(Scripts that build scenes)
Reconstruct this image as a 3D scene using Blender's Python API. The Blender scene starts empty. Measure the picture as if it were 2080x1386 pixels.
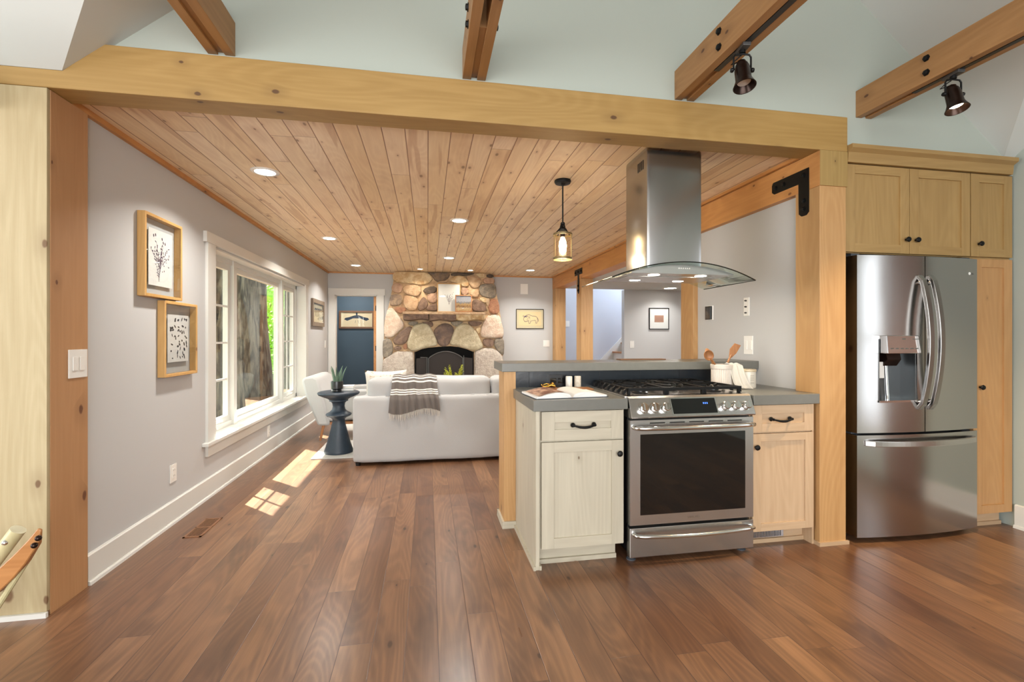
import bpy, bmesh, math, random
from mathutils import Vector, Matrix
random.seed(7)
S = bpy.context.scene
COL = S.collection
R = math.radians

# ------------------------------------------------------------------ camera, world, sun, exposure
cam_d = bpy.data.cameras.new('camera'); cam = bpy.data.objects.new('camera', cam_d); COL.objects.link(cam)
cam.location = (0, 0, 1.23); cam.rotation_euler = (R(90), 0, R(-10.25))
cam_d.sensor_width = 36.0; cam_d.lens = 948.0 / 2080.0 * 36.0; cam_d.shift_y = -6.0 / 2080.0
cam_d.clip_start = 0.05; cam_d.clip_end = 200
S.camera = cam
S.view_settings.view_transform = 'Standard'; S.view_settings.look = 'None'
S.view_settings.exposure = 0.12; S.view_settings.gamma = 1.0; S.view_settings.use_curve_mapping = False
S.cycles.max_bounces = 8; S.cycles.diffuse_bounces = 5; S.cycles.glossy_bounces = 4
S.cycles.transmission_bounces = 6; S.cycles.transparent_max_bounces = 12
S.cycles.sample_clamp_indirect = 6.0; S.cycles.caustics_reflective = False; S.cycles.caustics_refractive = False
W = bpy.data.worlds.new('world'); S.world = W; W.use_nodes = True
bg = W.node_tree.nodes['Background']; bg.inputs[0].default_value = (0.90, 0.95, 1.0, 1); bg.inputs[1].default_value = 3.2
sd = bpy.data.lights.new('sun', 'SUN'); sun = bpy.data.objects.new('sun', sd); COL.objects.link(sun)
sd.energy = 40.0; sd.angle = R(0.6); sd.color = (1.0, 0.96, 0.90)
sun.rotation_euler = Vector((1, -1, -1.41)).to_track_quat('-Z', 'Y').to_euler(); sun.location = (-8, 12, 10)

def area(name, loc, direction, sx, sy, power, col=(1, 1, 1), shape='RECTANGLE', spread=None):
    d = bpy.data.lights.new(name, 'AREA'); o = bpy.data.objects.new(name, d); COL.objects.link(o)
    d.shape = shape; d.size = sx
    if shape in ('RECTANGLE', 'ELLIPSE'): d.size_y = sy
    d.energy = power; d.color = col
    if spread: d.spread = R(spread)
    o.location = loc; o.rotation_euler = Vector(direction).to_track_quat('-Z', 'Z').to_euler()
    return o
# daylight through the kitchen's tall windows (behind and left of the viewer)
area('daylight_kitchen_back', (-0.6, -3.95, 1.6), (0, 1, -0.02), 5.6, 2.2, 330, (1.0, 0.985, 0.96))
area('daylight_kitchen_left', (-5.4, 0.0, 1.5), (1, 0, -0.02), 3.6, 2.2, 160, (1.0, 0.99, 0.965))
area('stairwell_fill', (5.2, 8.8, 3.4), (-1, 0, -0.5), 1.0, 1.0, 130, (0.74, 0.84, 1.0))  # added out-of-view fill that brightens the stairwell, no window modelled there

# ------------------------------------------------------------------ helpers
def lin(c):
    c = c / 255.0
    return c / 12.92 if c <= 0.04045 else ((c + 0.055) / 1.055) ** 2.4
def C(r, g, b): return (lin(r), lin(g), lin(b), 1)

class NT:
    def __init__(self, name):
        self.m = bpy.data.materials.new(name); self.m.use_nodes = True
        self.t = self.m.node_tree; self.b = self.t.nodes['Principled BSDF']
        self.out = self.t.nodes['Material Output']
    def n(self, kind, **kw):
        nd = self.t.nodes.new(kind)
        for k, v in kw.items(): setattr(nd, k, v)
        return nd
    def l(self, a, b): self.t.links.new(a, b)
    def put(self, sock, v):
        if hasattr(v, 'links') or hasattr(v, 'is_output'): self.l(v, sock)
        else: sock.default_value = v
    def math(self, op, a, b=0.0, c=None):
        nd = self.n('ShaderNodeMath', operation=op)
        self.put(nd.inputs[0], a); self.put(nd.inputs[1], b)
        if c is not None: self.put(nd.inputs[2], c)
        return nd.outputs[0]
    def xyz(self, x, y, z):
        nd = self.n('ShaderNodeCombineXYZ')
        for i, v in enumerate((x, y, z)): self.put(nd.inputs[i], v)
        return nd.outputs[0]
    def sep(self, v):
        nd = self.n('ShaderNodeSeparateXYZ'); self.l(v, nd.inputs[0]); return nd.outputs
    def mix(self, f, a, b, mode='MIX'):
        nd = self.n('ShaderNodeMix', data_type='RGBA', blend_type=mode)
        self.put(nd.inputs[0], f); self.put(nd.inputs[6], a); self.put(nd.inputs[7], b)
        return nd.outputs[2]
    def noise(self, v, scale=5.0, detail=4.0, rough=0.55, dist=0.0):
        nd = self.n('ShaderNodeTexNoise'); self.l(v, nd.inputs['Vector'])
        nd.inputs['Scale'].default_value = scale; nd.inputs['Detail'].default_value = detail
        nd.inputs['Roughness'].default_value = rough; nd.inputs['Distortion'].default_value = dist
        return nd.outputs['Fac']
    def smooth(self, v, lo, hi, a=0.0, b=1.0):
        nd = self.n('ShaderNodeMapRange', interpolation_type='SMOOTHSTEP')
        self.put(nd.inputs[0], v)
        for i, q in zip((1, 2, 3, 4), (lo, hi, a, b)): nd.inputs[i].default_value = q
        return nd.outputs[0]
    def bump(self, h, strength=0.2, dist=0.01):
        nd = self.n('ShaderNodeBump'); self.l(h, nd.inputs['Height'])
        nd.inputs['Strength'].default_value = strength; nd.inputs['Distance'].default_value = dist
        self.l(nd.outputs[0], self.b.inputs['Normal'])

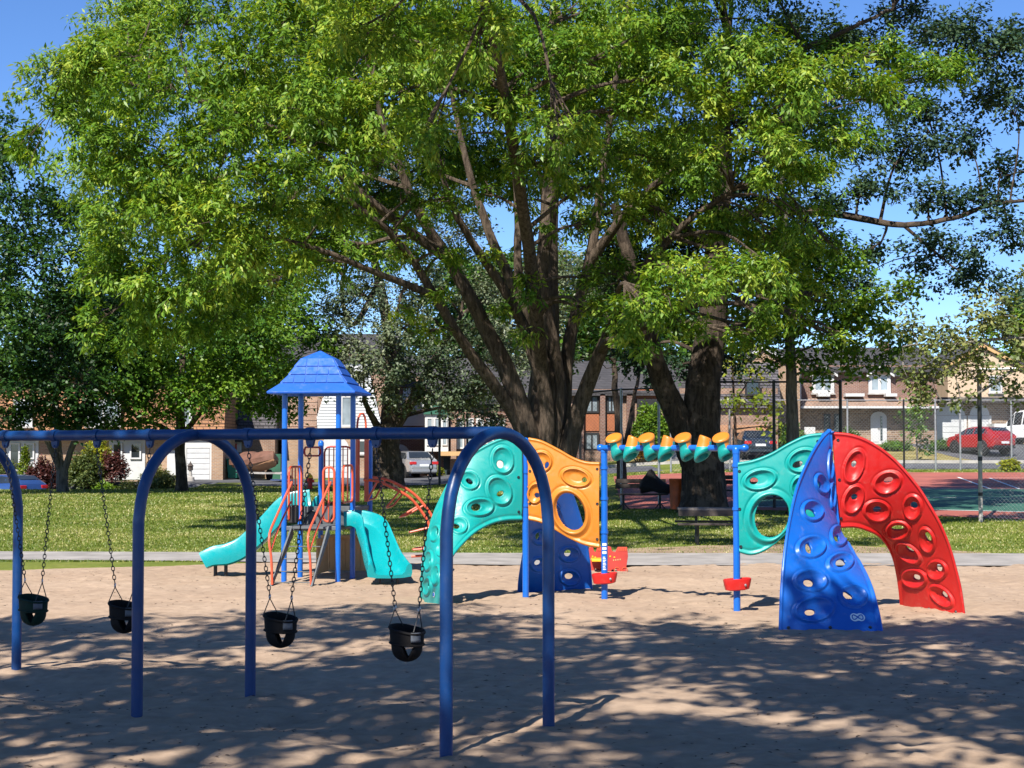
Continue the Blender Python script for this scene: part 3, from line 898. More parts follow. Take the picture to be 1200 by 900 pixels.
# orange panel between the two left posts
panel('wavy orange panel with a big oval window between two blue posts', 
      [(619.5, 512.5), (635, 516), (655, 526), (672, 535.5), (687, 540.5), (702.5, 541.5)], [23.05, 22.85],
      [(619.5, 609.5), (634, 613), (650, 621), (667, 631), (685, 639), (702.5, 642.5)], [23.05, 22.85],
      [(668, 600, 21.5, 29, -22, 668.5, 599.5, 15.5, 22.5), (675, 559.5, 18, 11, 14, 684.5, 562.5, 3.2, 3.0), (634, 541, 13, 12.5, 20, 640.5, 545, 2.6, 4), (627.5, 578, 9, 12.5, 12, 629, 580.5, 3.4, 2.9)],
      'orange', crown=.05, bolts=[(621, 552), (621, 590), (700, 550), (700, 590), (700, 632)])
# navy panel behind the orange one, running away from the camera
panel('blue panel twisting down to the sand behind the orange panel', 
      [(617.5, 515), (634, 522), (655, 545), (674, 585), (686, 625), (692, 660), (695, 698)], [23.2, 23.6, 24.1, 24.45, 24.6],
      [(618.5, 606), (619, 612), (618, 620), (614.5, 638), (610, 660), (607, 680), (606, 700)], [23.2, 23.4, 23.6, 23.9, 24.2],
      [(667, 649.5, 12, 9.5, 0, 666.5, 649, 4.4, 4), (667.5, 677, 12, 9.5, 10, 667.5, 676, 5, 3.6), (632, 661, 11, 9, 0, 631, 660.5, 3.8, 3.4), (633, 630, 10, 9, 0, 631.5, 629, 3, 4.5), (648, 600, 9, 10, 0, 648, 600, 3, 4)],
      'blue_plastic')
# right teal panel with a round window
panel('wavy teal panel with a round window between two blue posts at right', 
      [(864.5, 542), (883, 538.5), (903.6, 530.5), (923.8, 519), (944, 509.8), (963.5, 507)], [21.15, 21.05],
      [(866.5, 648), (880.5, 650.8), (895, 646.5), (909, 637), (922, 625.5), (940, 616), (963.5, 612)], [21.15, 21.05],
      [(902, 606, 27, 31, 14, 904.5, 605, 19.5, 25), (890.6, 562, 20, 12, -12, 883.5, 563.7, 5, 3.8), (940.5, 539.7, 18.5, 13.5, -22, 934.8, 544.3, 6.4, 3.6), (936, 571, 9, 13, 10, 937, 572, 3, 4)],
      'teal', crown=.05, bolts=[(866.6, 552), (867, 597), (868, 641), (958, 517)])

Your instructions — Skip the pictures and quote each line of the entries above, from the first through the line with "R = math.radians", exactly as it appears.

Correct response —
Reconstruct this image as a 3D scene using Blender's Python API. The Blender scene starts empty. Measure the picture as if it were 2080x1386 pixels.
import bpy, bmesh, math, random
from mathutils import Vector, Matrix
random.seed(7)
S = bpy.context.scene
COL = S.collection
R = math.radians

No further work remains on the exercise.